On remand from the Federal Circuit the PTAB granted authorization for a patent owner to file a supplement to its Motion to Amend in Veeam Software Corporation v. Veritas Technologies LLC, IPR2014-00090, Paper 42 (P.T.A.B. Jan. 27, 2017).
In its final written decision, the PTAB held all challenged claims of Veritas’s U.S. Patent 7,024,527 unpatentable as obvious and denied Veritas’s motion to amend. Veeam Software Corporation v. Symantec Corporation, IPR2014-00090, Paper 37 at 29 (P.T.A.B. April 23, 2015). The PTAB’s rationale for denying the motion to amend was that Veritas discussed whether each new limitation was known in the prior art in combination with other limitations as opposed to discussing the new limitations separately. On appeal, the Court of Appeals for the Federal Circuit (CAFC) upheld the PTAB’s obviousness determination but vacated and remanded the denial of the motion to amend. Veritas Technologies LLC v. Veeam Software Corporation, 835 F.3d 1406, 1415 (Fed. Cir. 2016). The CAFC held that Veritas’s motion satisfied the requirement of discussing whether or not the newly added features were in the prior art. The CAFC further determined the PTAB’s insistence on the features being discussed separately was unreasonable to the point of being arbitrary and capricious because Veritas did describe what was patentable about the proposed claims.

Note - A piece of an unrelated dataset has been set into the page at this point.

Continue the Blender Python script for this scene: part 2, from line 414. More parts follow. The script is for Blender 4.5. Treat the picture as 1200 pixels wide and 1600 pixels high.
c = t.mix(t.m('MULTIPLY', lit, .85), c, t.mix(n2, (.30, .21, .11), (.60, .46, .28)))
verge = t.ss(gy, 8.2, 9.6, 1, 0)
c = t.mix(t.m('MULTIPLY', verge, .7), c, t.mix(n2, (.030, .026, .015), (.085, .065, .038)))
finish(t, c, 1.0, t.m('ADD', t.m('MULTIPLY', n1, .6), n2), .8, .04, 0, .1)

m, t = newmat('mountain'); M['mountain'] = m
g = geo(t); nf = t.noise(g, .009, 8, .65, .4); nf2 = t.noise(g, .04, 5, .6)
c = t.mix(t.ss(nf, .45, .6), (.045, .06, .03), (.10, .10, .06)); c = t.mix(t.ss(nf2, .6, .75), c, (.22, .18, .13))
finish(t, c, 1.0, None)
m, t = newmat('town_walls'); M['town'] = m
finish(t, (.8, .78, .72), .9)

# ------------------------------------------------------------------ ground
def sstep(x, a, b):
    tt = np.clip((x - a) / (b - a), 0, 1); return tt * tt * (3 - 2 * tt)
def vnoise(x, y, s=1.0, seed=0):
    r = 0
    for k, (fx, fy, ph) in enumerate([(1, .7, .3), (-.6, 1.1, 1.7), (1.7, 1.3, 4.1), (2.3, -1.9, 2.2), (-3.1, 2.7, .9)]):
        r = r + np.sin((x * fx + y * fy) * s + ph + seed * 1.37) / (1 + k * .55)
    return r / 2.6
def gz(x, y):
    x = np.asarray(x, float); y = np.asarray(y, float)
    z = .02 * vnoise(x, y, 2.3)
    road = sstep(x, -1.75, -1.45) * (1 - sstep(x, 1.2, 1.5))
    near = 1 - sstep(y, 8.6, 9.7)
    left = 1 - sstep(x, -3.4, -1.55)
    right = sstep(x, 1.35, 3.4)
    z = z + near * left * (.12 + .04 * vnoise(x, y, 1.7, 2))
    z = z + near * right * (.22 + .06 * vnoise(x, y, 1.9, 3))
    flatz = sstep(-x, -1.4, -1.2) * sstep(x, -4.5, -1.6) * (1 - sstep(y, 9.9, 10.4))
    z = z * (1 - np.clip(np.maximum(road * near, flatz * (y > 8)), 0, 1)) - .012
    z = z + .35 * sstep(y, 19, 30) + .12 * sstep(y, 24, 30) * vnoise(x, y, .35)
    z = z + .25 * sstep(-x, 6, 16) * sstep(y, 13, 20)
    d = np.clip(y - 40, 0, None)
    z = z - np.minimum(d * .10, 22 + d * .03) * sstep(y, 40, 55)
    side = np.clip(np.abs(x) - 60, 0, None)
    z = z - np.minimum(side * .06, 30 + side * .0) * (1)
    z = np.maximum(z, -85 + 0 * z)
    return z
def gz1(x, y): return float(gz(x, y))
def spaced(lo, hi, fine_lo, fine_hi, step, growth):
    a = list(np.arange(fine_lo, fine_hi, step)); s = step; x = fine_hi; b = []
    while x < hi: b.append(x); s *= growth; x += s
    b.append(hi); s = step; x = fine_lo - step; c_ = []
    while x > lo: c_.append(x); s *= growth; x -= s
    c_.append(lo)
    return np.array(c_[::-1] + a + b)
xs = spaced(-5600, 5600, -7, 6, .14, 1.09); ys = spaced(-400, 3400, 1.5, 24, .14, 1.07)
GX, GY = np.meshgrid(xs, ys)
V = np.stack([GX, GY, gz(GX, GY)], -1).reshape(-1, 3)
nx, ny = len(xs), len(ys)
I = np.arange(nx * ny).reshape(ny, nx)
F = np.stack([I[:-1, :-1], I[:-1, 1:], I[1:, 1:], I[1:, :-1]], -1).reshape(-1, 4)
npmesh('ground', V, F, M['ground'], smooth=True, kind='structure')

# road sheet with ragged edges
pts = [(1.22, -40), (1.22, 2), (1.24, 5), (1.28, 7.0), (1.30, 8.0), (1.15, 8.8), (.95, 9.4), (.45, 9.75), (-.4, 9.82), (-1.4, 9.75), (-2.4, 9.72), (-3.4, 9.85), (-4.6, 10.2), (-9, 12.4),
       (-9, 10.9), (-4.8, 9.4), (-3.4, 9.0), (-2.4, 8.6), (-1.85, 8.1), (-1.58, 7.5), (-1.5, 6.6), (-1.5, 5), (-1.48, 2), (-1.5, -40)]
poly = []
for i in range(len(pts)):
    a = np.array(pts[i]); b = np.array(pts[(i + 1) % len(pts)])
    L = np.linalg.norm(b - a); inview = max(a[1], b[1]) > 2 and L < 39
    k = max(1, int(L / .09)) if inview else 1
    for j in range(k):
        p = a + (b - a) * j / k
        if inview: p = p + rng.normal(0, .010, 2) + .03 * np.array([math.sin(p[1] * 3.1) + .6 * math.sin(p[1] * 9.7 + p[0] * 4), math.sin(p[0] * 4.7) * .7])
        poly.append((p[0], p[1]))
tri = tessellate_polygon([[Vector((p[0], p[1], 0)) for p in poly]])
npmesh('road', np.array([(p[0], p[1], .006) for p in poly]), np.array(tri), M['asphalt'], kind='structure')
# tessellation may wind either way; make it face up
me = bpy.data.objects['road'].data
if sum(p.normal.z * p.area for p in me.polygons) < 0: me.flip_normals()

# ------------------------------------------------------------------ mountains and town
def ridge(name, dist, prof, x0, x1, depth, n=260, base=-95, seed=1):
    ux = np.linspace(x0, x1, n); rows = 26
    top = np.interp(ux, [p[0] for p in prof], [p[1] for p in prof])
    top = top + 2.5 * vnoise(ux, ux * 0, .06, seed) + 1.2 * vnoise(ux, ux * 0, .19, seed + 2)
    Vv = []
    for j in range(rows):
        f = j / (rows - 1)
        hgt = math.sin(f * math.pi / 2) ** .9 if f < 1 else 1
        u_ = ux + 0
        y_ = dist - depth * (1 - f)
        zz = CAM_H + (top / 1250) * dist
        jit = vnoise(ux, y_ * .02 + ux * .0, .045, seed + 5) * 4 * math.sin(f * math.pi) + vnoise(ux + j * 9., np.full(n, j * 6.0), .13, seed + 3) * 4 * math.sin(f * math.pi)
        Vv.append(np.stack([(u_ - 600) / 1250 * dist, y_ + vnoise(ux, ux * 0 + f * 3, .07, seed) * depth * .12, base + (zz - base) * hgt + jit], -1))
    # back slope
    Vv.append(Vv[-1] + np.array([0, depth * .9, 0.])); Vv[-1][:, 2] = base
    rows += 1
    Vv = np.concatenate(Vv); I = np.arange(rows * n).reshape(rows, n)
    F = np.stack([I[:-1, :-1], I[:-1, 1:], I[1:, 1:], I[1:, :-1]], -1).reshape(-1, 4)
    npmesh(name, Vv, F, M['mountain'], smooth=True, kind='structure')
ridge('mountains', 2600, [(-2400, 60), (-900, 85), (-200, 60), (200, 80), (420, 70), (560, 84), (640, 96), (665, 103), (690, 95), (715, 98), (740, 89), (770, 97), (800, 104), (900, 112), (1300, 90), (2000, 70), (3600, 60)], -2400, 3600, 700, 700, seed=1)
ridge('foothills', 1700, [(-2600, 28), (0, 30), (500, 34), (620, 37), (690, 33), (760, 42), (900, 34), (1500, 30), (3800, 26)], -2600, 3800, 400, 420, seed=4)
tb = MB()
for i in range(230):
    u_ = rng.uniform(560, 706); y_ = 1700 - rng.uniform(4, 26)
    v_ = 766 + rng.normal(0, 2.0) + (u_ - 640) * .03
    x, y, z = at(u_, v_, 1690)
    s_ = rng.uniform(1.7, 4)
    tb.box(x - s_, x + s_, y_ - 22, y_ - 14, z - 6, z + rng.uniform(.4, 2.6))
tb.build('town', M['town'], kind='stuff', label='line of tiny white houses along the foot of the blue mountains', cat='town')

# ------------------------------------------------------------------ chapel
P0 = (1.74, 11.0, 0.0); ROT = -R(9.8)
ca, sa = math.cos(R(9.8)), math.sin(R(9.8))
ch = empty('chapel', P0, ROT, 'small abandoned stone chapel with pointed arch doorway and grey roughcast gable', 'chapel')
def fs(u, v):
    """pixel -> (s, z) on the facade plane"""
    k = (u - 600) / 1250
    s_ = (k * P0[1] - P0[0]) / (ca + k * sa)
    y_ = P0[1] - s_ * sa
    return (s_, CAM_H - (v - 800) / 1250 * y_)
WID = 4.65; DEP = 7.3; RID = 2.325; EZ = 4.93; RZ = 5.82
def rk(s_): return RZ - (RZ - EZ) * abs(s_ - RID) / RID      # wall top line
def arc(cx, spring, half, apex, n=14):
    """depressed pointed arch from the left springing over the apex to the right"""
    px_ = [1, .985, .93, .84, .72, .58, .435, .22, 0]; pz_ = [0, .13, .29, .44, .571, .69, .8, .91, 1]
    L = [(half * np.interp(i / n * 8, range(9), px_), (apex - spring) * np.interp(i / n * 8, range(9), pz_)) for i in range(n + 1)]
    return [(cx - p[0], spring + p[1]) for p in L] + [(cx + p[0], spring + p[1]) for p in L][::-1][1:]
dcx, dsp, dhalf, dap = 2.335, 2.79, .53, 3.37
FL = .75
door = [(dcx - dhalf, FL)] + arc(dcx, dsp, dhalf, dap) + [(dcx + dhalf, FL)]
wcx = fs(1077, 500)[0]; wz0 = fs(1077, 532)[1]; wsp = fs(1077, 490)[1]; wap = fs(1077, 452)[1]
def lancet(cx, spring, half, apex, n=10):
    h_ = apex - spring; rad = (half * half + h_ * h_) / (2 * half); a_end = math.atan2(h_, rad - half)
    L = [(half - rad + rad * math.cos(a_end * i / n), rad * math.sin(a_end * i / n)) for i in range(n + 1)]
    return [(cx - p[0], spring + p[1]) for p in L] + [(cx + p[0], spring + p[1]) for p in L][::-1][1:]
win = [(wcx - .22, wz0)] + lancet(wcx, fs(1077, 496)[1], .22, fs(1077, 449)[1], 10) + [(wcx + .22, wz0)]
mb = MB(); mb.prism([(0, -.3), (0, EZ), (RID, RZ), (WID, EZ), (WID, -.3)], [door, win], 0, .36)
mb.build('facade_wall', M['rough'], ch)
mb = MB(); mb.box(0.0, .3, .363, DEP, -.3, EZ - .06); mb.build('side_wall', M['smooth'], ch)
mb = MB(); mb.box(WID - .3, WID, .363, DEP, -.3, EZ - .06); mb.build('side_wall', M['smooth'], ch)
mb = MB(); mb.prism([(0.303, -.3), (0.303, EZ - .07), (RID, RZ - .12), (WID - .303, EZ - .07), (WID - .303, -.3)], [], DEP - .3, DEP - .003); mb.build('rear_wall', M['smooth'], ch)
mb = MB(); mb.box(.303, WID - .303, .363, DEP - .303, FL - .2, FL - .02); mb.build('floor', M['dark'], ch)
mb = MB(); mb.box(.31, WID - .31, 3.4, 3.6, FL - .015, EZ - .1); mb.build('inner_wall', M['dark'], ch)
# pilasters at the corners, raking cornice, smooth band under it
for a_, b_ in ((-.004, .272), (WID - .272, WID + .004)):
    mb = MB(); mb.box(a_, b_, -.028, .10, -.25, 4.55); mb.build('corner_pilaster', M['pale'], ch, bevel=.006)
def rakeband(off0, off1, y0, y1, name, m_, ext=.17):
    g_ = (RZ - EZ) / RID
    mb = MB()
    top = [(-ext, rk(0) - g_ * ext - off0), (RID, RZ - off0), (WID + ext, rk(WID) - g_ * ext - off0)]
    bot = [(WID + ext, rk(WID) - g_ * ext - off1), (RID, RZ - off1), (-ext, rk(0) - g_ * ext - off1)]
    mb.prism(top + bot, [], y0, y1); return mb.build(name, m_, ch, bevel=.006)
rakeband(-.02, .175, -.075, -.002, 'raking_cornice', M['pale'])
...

While the CAFC left room for the PTAB to deny the motion to amend on an alternative basis, the PTAB instead allowed Veritas to supplement its motion to amend. Specifically, the PTAB permitted Veritas to add the words “non-transitory” to address a potential subject matter eligibility issue under 35 U.S.C. § 101. The PTAB noted that the proposed amended claim would likely have been unpatentable in light of its precedential decision in Ex parte Mewherter, Appeal 2012-00792 (P.T.A.B. May 8, 2013) (holding that “the claim term ‘machine-readable storage medium’ would include signals per se”). The order also allowed the patent owner to make supporting arguments on the patentability of the amended claim. Additionally, the Board authorized the petitioner to file an opposition to the motion to amend and the patent owner to file a reply to petitioner’s opposition.
The fact that the PTAB had opportunity to deny the motion to amend in light of Mewherter, but instead allowed the Patent Owner to supplement the motion, suggests the PTAB may be willing to grant Veritas’s motion to amend.